— EXERCISE OBJECTIVE —
Leave the pictures out and write out exactly the lines from the top of the entries through the line containing "COL = scene.collection".

— INPUT RECORDS —

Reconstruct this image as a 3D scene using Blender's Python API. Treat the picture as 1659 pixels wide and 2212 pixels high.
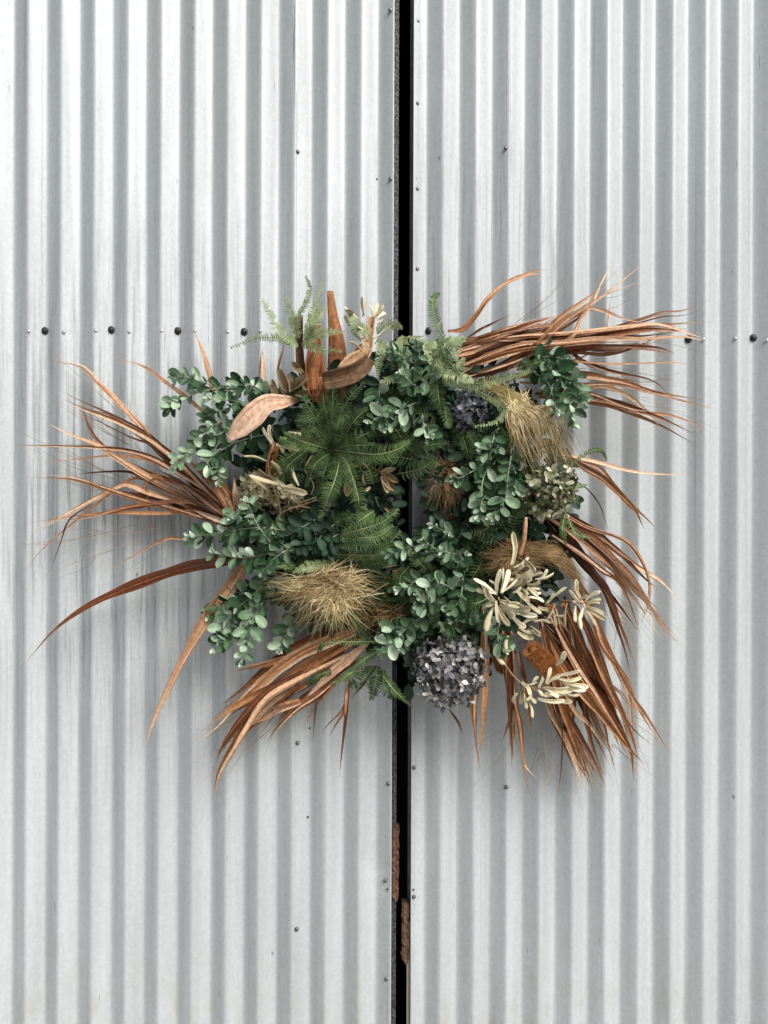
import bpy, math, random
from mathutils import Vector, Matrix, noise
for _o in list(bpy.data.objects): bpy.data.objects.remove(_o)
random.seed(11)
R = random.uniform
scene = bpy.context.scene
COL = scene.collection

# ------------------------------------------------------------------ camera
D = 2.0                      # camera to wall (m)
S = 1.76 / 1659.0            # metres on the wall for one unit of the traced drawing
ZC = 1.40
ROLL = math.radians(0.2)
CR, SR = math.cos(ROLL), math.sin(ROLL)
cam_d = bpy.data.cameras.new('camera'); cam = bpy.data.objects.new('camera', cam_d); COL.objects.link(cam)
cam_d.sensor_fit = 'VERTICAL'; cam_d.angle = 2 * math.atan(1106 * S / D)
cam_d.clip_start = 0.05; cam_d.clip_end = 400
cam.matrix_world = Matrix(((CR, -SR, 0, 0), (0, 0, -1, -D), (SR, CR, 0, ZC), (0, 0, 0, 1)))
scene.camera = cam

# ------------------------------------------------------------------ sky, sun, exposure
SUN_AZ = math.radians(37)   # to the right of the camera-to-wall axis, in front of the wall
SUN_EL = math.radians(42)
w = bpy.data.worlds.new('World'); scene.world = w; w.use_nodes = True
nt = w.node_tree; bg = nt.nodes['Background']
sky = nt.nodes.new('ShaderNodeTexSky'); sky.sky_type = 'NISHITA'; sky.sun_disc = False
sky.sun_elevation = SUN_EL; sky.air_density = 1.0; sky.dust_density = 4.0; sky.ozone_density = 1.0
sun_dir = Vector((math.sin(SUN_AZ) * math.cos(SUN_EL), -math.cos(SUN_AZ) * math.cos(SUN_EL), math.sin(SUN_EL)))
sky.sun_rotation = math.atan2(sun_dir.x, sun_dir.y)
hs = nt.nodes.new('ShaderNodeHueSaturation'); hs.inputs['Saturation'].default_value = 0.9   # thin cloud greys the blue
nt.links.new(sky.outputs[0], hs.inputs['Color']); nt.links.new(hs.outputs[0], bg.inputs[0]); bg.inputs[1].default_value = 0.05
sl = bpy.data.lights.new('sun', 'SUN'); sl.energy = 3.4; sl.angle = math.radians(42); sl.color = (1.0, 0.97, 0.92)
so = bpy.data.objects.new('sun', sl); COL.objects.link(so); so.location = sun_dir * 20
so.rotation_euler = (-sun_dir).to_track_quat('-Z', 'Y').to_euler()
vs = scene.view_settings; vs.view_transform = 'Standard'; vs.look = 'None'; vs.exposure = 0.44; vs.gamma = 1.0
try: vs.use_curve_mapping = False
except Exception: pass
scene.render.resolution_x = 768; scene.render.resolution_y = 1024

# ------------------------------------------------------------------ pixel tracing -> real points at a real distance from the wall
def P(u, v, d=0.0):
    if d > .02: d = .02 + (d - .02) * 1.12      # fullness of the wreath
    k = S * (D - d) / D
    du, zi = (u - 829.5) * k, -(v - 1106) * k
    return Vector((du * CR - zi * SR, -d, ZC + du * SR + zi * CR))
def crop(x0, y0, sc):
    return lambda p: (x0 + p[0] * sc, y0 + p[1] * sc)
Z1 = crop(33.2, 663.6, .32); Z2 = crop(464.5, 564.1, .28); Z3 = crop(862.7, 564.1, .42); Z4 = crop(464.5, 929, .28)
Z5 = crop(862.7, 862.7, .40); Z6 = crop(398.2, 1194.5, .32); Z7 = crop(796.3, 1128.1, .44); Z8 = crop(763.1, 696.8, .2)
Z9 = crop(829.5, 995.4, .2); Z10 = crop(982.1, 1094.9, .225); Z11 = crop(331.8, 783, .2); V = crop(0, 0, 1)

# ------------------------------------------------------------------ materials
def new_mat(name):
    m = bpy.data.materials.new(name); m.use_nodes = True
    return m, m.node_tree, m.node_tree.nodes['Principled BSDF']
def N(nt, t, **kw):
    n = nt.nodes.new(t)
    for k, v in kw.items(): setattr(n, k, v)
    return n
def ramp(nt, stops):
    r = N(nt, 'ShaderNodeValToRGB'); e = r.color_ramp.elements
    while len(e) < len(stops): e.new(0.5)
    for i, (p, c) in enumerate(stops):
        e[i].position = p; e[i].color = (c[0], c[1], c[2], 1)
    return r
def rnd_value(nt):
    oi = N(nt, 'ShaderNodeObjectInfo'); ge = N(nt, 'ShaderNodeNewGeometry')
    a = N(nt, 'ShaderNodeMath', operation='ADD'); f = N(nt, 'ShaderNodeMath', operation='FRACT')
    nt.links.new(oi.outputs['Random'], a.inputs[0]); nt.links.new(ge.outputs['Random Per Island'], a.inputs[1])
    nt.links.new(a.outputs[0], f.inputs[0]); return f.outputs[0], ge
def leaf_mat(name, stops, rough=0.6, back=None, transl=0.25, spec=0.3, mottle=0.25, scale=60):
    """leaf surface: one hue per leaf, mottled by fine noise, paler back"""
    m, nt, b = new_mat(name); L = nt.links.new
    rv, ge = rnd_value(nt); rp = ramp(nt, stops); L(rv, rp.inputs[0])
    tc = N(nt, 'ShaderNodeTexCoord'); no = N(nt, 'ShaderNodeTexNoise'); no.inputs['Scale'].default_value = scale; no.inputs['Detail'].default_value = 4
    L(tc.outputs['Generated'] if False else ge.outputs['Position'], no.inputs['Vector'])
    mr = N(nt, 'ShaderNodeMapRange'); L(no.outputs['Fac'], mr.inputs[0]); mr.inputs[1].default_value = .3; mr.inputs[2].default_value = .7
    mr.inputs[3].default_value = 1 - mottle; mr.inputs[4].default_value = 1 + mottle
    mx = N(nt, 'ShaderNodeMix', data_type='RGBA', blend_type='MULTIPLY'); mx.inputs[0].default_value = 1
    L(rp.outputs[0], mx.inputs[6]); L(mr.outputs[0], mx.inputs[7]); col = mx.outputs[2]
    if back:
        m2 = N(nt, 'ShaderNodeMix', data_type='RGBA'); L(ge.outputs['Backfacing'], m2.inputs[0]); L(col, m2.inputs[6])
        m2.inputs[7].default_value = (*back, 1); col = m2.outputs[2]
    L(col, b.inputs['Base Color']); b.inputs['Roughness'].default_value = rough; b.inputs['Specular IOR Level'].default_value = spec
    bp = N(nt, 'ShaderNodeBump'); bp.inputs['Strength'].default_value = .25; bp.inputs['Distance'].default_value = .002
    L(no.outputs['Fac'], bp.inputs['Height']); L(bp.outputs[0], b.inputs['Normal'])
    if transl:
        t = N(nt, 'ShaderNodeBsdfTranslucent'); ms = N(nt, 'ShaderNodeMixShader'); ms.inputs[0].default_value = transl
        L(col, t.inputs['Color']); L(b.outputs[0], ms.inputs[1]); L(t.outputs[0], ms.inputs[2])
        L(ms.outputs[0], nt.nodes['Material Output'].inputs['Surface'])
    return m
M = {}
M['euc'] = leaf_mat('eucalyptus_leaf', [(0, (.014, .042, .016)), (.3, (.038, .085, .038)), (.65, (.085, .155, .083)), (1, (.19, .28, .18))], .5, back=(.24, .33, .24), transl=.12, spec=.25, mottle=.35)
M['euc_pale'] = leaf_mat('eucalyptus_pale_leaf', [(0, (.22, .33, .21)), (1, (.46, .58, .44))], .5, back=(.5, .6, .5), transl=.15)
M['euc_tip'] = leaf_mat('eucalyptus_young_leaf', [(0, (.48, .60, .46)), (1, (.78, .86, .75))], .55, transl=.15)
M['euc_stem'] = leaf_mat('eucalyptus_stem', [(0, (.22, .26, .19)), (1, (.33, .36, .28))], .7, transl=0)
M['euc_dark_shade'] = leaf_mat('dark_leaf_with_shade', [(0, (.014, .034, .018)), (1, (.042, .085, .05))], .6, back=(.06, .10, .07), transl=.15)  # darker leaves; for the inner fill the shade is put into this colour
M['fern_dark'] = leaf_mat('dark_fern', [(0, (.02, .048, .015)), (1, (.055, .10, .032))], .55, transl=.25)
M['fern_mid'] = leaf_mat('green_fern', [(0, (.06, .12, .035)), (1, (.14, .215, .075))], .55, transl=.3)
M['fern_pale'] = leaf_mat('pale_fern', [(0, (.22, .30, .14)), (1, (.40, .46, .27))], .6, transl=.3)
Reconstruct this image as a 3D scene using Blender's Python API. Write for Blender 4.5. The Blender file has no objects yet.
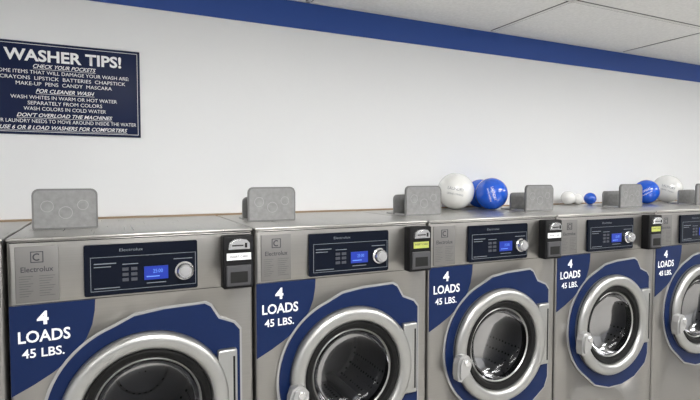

— THE REPLY —
Reconstruct this image as a 3D scene using Blender's Python API. Treat the picture as 1659 pixels wide and 2212 pixels high.
import bpy, math, random
from mathutils import Vector, Matrix, noise
for _o in list(bpy.data.objects): bpy.data.objects.remove(_o)
random.seed(11)
R = random.uniform
scene = bpy.context.scene
COL = scene.collection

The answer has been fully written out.